World Acceptance Corp., a Greenville, South Carolina-based consumer lender, recently announced it has set aside $21.7 million in anticipation of resolving a Foreign Corrupt Practices Act (“FCPA”) investigation into the company’s Mexico-based subsidiary by the United States Securities and Exchange Commission and the Department of Justice.
The investigation has focused on the legality of certain payments related to loans, the bookkeeping and records related to the loan payments, along with the classification of compensation for certain employees under both the FCPA and local law.
The FCPA is a United States bribery and corruption law that makes it unlawful to make payments to foreign government officials in order to assist in obtaining or retaining business. The two specific provisions at play here are the anti-bribery provision as well as the books and records provision. The anti-bribery provision prohibits any offer or payment of anything of value in order to obtain or retain business. The books and records provision requires companies whose securities are listed in the United States to meet certain accounting provisions, including making and keeping books and records that accurately and fairly reflect the transactions of the corporation; and devising and maintaining an adequate system of internal accounting controls.
World Acceptance said in its annual report filed with the SEC that the probe was looking specifically at whether improper payments were made between 2010 and 2017, by or on behalf of its Mexican subsidiary to government officials in Mexico in relation to loans to unionized employees.

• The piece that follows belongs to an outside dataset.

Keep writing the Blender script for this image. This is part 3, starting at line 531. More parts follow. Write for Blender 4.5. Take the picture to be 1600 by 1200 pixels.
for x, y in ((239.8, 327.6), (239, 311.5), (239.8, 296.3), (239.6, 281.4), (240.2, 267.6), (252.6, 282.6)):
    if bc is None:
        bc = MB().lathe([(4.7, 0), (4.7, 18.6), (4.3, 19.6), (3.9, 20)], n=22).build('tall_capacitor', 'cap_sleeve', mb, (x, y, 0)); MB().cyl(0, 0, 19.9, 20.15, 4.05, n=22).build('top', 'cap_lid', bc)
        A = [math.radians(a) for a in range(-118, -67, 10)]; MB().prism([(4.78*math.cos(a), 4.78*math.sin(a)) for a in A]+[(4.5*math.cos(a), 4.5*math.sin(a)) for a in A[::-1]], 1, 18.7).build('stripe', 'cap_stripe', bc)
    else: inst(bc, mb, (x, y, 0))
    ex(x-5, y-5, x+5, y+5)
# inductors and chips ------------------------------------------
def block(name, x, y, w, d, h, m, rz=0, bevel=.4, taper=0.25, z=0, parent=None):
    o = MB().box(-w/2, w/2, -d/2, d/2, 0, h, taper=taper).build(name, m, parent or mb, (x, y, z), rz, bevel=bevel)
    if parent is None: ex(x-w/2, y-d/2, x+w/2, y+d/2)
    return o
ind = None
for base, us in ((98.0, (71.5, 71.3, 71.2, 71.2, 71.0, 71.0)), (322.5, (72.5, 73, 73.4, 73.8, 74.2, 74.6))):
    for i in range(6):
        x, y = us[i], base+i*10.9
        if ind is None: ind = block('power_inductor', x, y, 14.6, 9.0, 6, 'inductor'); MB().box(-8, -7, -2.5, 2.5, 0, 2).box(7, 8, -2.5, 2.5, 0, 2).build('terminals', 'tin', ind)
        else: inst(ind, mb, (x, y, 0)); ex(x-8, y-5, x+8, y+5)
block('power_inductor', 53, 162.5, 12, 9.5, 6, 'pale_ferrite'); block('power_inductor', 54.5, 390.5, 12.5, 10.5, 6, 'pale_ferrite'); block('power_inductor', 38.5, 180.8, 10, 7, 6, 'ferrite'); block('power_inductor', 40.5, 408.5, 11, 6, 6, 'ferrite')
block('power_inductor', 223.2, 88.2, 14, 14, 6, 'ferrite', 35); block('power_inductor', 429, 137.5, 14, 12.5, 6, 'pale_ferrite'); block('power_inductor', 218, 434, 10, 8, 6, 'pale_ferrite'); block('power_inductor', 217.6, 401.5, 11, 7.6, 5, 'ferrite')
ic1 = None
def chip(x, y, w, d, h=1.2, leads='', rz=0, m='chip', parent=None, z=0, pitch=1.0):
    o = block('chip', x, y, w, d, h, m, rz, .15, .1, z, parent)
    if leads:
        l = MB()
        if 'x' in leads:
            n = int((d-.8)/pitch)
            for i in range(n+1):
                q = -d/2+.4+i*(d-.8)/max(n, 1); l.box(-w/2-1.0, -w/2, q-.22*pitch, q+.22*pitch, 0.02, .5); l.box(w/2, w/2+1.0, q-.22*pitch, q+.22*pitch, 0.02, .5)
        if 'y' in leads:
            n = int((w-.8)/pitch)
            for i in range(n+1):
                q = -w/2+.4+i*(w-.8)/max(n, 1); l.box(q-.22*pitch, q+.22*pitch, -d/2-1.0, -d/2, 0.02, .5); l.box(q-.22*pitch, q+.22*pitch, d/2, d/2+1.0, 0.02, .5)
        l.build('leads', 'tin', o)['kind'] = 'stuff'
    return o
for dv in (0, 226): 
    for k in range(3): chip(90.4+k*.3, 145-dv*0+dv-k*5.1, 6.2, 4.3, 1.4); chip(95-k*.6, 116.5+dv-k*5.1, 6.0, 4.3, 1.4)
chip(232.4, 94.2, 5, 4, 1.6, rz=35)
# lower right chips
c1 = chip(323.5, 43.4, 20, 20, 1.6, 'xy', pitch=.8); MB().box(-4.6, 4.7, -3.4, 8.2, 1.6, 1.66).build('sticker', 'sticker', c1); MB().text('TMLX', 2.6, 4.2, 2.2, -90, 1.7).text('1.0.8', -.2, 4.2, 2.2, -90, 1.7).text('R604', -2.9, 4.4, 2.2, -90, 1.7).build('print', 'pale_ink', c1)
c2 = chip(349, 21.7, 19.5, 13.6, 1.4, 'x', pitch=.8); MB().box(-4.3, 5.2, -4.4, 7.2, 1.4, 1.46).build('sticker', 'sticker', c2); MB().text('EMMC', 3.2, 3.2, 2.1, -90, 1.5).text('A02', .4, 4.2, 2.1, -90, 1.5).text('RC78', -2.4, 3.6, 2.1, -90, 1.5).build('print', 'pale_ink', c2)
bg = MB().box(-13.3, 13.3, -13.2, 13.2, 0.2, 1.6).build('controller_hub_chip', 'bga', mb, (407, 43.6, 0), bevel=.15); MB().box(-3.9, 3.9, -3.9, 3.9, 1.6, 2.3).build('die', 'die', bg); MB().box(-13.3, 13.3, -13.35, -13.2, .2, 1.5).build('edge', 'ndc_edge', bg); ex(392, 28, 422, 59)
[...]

While the FCPA often is used in tandem by the SEC and DOJ to investigate companies with significant international operations, the government historically has investigated companies in the oil, telecom, and healthcare industries. However, there has been a recent trend where the SEC and DOJ have brought enforcement actions against financial institutions.
For example, in the past four years alone, financial institutions have paid at least $250 million to the SEC and DOJ in order to settle FCPA claims. The investigations included a practice of hiring relatives and referrals of government officials in order to gain business and internship hiring practices which violated the FCPA.
When considering settlement numbers, the SEC and DOJ often took into account whether the companies voluntarily disclosed any potential wrongdoing and whether they cooperated during the investigation. World Acceptance voluntarily contacted both the SEC and DOJ about its internal investigation and has reportedly fully cooperated during the investigation. Further, World Acceptance sold its Mexico operations in 2018. It is worth noting that while the $21.7 million that World Acceptance has set aside is solely in anticipation of settling the SEC investigation, as of now there has been no word of a settlement with the DOJ.
In 2018, World Acceptance was under investigation by the Consumer Financial Protection Bureau, which looked into the consumer lender’s marketing and lending practices. However, the CFPB ultimately recommended no further action be taken against World Acceptance.
While FCPA investigations traditionally have targeted other industries, it has become clear that the SEC and DOJ have set their sights on financial institutions, particularly those with significant international operations. It is important, perhaps now more than ever, that financial institutions have robust FCPA compliance measures in place.